* begin Entries supplied *
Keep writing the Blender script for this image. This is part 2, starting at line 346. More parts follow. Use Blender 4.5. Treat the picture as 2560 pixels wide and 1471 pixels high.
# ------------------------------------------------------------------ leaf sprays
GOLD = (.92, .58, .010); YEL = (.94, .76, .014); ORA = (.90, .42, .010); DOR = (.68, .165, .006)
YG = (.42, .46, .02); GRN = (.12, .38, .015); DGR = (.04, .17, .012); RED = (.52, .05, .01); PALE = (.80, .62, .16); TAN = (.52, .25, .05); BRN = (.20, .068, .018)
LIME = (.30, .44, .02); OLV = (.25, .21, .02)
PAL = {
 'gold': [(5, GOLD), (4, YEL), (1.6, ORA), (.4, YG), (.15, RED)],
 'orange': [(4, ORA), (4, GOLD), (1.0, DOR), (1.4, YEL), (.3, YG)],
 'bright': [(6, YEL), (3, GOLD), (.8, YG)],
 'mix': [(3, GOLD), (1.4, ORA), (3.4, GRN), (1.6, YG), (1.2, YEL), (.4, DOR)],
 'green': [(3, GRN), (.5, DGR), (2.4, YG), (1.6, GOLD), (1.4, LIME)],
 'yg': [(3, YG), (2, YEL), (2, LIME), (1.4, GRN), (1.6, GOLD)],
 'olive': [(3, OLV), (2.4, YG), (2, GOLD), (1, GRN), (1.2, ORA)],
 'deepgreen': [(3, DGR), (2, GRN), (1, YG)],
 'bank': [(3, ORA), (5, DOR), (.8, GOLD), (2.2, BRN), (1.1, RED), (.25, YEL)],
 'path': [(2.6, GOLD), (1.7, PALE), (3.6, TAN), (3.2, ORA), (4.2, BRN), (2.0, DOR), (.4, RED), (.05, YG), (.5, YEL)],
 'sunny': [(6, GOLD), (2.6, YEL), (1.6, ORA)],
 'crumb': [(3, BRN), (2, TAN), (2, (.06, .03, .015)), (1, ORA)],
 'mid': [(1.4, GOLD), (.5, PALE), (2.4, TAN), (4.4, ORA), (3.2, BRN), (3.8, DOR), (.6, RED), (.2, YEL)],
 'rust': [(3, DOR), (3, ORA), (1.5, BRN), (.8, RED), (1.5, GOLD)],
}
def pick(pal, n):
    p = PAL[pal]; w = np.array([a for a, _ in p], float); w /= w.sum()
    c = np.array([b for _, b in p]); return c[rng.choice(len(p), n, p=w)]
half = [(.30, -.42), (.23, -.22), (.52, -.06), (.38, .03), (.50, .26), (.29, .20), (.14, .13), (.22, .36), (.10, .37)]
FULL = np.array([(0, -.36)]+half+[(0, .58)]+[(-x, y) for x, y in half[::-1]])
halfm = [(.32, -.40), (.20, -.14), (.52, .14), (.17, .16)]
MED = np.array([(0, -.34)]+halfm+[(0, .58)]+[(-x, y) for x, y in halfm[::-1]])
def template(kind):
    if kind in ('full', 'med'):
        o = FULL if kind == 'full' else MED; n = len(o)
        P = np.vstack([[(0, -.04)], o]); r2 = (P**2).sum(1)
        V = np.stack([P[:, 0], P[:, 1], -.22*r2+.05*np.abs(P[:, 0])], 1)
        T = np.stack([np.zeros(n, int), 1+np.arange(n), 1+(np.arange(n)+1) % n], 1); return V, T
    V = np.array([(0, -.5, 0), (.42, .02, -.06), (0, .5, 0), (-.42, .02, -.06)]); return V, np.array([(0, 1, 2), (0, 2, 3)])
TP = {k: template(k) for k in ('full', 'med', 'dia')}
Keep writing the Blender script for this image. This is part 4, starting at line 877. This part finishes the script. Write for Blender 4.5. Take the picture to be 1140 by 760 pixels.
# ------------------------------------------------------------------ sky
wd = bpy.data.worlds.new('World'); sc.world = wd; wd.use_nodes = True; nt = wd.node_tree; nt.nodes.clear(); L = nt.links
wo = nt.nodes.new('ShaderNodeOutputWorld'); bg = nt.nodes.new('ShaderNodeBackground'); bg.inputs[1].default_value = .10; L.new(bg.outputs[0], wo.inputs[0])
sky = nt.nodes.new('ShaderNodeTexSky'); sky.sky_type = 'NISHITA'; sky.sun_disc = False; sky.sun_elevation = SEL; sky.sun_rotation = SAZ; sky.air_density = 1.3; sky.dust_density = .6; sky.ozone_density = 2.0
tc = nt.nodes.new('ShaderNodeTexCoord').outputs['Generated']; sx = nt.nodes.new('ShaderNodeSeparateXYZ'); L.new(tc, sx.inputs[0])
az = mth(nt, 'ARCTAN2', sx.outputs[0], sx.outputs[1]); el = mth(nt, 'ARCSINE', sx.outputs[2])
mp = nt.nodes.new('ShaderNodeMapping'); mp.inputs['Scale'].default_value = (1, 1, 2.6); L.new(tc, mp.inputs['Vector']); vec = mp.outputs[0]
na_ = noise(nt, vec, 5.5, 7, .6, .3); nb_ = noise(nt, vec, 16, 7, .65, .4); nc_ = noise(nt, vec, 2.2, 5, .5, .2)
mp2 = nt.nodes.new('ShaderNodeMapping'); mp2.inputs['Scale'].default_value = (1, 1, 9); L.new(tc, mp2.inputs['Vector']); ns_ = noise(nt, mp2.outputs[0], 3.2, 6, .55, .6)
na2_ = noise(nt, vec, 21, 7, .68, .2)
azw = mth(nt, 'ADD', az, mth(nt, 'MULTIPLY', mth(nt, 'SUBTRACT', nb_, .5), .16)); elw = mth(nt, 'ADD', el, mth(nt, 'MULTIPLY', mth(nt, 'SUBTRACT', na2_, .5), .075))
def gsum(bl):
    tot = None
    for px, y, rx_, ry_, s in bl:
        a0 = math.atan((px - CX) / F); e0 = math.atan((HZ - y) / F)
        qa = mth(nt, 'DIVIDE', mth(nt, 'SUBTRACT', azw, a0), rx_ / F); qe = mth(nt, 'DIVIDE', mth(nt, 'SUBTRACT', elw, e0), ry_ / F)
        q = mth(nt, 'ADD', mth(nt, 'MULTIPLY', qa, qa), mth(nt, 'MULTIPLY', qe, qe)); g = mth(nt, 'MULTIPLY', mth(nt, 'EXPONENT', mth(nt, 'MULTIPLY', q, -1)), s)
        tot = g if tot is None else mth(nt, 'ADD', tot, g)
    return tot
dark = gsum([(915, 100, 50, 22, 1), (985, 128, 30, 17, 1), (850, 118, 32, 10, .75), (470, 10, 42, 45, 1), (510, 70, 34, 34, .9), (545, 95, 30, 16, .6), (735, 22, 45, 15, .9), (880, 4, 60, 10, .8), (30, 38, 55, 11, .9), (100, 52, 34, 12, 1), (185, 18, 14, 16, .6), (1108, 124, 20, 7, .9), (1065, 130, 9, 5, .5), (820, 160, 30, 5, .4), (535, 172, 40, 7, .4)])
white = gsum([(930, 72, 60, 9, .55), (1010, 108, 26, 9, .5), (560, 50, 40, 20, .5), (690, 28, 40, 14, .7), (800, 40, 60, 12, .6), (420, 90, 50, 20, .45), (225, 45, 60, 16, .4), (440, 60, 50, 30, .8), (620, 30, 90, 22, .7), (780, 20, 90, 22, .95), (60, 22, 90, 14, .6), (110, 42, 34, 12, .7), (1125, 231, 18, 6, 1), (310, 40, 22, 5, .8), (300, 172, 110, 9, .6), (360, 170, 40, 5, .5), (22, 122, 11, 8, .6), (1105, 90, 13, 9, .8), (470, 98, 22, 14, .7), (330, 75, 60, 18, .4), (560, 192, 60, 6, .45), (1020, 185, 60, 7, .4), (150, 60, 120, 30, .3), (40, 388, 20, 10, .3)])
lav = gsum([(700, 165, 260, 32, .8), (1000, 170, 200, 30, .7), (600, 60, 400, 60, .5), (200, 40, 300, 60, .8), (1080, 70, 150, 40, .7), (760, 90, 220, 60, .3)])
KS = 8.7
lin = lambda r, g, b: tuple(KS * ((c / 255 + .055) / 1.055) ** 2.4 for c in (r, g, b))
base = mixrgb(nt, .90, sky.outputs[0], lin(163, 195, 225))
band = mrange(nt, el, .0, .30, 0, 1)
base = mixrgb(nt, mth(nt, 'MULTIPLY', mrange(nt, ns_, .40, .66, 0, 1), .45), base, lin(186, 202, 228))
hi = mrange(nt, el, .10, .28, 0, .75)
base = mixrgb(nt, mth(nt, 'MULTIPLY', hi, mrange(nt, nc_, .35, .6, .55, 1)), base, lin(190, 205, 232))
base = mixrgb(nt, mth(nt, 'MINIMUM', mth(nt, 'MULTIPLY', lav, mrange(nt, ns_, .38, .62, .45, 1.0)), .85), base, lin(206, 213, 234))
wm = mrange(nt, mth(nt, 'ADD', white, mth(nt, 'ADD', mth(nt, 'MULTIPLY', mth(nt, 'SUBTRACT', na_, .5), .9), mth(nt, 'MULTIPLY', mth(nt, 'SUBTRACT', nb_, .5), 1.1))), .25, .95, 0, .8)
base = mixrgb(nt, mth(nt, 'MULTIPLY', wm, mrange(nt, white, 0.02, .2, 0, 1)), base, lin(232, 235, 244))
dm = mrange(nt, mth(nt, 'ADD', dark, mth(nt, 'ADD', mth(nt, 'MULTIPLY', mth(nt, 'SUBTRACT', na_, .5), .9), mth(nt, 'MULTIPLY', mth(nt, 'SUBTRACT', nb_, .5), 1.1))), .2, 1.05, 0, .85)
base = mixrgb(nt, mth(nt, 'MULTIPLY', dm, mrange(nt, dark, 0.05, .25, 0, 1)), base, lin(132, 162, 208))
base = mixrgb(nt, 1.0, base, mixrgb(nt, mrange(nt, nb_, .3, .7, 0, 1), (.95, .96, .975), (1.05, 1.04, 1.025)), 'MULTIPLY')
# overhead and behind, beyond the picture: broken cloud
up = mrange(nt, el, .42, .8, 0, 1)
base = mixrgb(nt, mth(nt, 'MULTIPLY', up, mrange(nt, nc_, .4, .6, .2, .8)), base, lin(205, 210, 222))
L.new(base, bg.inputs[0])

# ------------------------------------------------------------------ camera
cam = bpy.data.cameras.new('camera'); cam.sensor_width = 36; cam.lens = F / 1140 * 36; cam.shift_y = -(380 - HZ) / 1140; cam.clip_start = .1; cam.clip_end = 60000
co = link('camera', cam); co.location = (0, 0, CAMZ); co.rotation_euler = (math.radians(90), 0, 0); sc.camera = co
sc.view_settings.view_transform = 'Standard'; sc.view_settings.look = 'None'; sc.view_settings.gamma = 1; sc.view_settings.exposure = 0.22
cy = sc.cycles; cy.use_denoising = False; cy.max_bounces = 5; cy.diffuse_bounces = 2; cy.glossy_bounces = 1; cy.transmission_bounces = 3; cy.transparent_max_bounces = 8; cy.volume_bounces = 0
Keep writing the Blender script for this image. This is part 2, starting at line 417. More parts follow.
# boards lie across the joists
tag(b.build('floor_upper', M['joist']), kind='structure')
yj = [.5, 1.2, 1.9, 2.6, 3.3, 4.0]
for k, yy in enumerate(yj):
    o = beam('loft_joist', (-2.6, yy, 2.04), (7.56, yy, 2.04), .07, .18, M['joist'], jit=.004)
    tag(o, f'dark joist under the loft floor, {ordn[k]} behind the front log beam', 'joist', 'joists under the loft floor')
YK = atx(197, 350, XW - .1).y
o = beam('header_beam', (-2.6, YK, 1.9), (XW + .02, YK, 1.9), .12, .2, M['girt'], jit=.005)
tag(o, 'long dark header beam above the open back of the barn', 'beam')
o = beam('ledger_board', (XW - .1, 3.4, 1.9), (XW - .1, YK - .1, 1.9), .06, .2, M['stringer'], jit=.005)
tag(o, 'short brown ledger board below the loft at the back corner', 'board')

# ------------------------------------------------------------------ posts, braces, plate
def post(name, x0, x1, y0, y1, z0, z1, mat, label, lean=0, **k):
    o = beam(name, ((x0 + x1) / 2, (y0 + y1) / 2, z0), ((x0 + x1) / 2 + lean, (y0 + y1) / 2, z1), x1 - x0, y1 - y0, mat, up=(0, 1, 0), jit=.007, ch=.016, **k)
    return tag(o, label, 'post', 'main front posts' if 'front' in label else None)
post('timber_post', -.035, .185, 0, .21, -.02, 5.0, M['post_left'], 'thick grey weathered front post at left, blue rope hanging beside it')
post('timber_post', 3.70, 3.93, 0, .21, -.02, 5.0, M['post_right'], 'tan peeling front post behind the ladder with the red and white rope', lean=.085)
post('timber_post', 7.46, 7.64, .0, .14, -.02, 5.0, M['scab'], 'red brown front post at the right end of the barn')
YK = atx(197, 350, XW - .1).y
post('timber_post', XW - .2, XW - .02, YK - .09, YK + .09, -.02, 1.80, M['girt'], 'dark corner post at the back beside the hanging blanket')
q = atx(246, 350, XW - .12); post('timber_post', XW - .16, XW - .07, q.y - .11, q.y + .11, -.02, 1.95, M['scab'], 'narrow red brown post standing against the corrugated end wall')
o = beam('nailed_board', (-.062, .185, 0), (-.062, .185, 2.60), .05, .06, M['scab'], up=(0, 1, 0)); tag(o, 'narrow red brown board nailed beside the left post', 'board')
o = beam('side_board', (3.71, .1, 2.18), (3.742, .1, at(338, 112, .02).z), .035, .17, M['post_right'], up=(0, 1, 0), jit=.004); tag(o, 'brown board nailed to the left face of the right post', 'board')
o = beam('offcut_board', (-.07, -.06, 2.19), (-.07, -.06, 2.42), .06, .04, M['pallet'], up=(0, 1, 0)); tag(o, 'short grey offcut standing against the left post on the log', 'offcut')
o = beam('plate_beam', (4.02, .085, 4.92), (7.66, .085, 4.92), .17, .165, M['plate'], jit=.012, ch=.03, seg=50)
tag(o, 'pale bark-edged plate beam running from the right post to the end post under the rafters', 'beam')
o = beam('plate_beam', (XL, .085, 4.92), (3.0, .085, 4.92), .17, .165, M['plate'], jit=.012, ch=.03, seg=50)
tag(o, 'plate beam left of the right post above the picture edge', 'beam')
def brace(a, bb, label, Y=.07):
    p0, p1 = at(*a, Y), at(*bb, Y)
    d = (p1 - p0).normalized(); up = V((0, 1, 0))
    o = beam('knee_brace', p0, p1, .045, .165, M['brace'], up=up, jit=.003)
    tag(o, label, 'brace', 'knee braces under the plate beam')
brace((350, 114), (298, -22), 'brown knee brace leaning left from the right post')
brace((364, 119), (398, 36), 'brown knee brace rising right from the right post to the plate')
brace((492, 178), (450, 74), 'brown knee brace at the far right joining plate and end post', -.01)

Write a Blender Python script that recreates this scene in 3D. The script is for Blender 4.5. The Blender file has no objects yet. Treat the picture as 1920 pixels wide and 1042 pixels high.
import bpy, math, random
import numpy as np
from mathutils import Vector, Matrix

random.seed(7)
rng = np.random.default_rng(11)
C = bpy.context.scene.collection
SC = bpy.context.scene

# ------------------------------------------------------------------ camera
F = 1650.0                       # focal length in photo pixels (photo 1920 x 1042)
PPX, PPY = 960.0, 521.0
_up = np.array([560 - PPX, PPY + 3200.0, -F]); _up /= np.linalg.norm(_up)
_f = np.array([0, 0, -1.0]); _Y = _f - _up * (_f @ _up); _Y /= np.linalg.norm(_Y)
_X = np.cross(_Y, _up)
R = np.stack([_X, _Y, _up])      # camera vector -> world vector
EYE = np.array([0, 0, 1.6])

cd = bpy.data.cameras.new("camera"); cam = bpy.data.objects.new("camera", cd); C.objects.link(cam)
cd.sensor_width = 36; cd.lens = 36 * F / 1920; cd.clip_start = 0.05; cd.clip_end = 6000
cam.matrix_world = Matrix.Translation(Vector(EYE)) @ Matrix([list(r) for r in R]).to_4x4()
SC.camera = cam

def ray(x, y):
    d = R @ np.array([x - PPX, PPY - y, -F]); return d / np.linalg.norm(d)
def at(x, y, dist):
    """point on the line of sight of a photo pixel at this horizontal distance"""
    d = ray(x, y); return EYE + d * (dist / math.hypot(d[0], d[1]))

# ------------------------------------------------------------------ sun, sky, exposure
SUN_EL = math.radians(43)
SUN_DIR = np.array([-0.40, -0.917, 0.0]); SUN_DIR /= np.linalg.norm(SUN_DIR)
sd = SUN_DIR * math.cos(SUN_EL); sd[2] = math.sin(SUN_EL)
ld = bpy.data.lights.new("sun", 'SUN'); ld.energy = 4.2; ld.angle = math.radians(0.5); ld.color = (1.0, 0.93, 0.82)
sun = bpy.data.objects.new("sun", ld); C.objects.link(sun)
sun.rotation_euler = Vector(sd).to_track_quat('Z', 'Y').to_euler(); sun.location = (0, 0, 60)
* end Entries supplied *
### Problem description
Using the entries above, return exactly the lines from the line with "tag(b.build('floor_upper', M['joist']), kind='structure')" to the line with "tag(o, 'short brown", counting both of those lines.

### Task solution
tag(b.build('floor_upper', M['joist']), kind='structure')
yj = [.5, 1.2, 1.9, 2.6, 3.3, 4.0]
for k, yy in enumerate(yj):
    o = beam('loft_joist', (-2.6, yy, 2.04), (7.56, yy, 2.04), .07, .18, M['joist'], jit=.004)
    tag(o, f'dark joist under the loft floor, {ordn[k]} behind the front log beam', 'joist', 'joists under the loft floor')
YK = atx(197, 350, XW - .1).y
o = beam('header_beam', (-2.6, YK, 1.9), (XW + .02, YK, 1.9), .12, .2, M['girt'], jit=.005)
tag(o, 'long dark header beam above the open back of the barn', 'beam')
o = beam('ledger_board', (XW - .1, 3.4, 1.9), (XW - .1, YK - .1, 1.9), .06, .2, M['stringer'], jit=.005)
tag(o, 'short brown ledger board below the loft at the back corner', 'board')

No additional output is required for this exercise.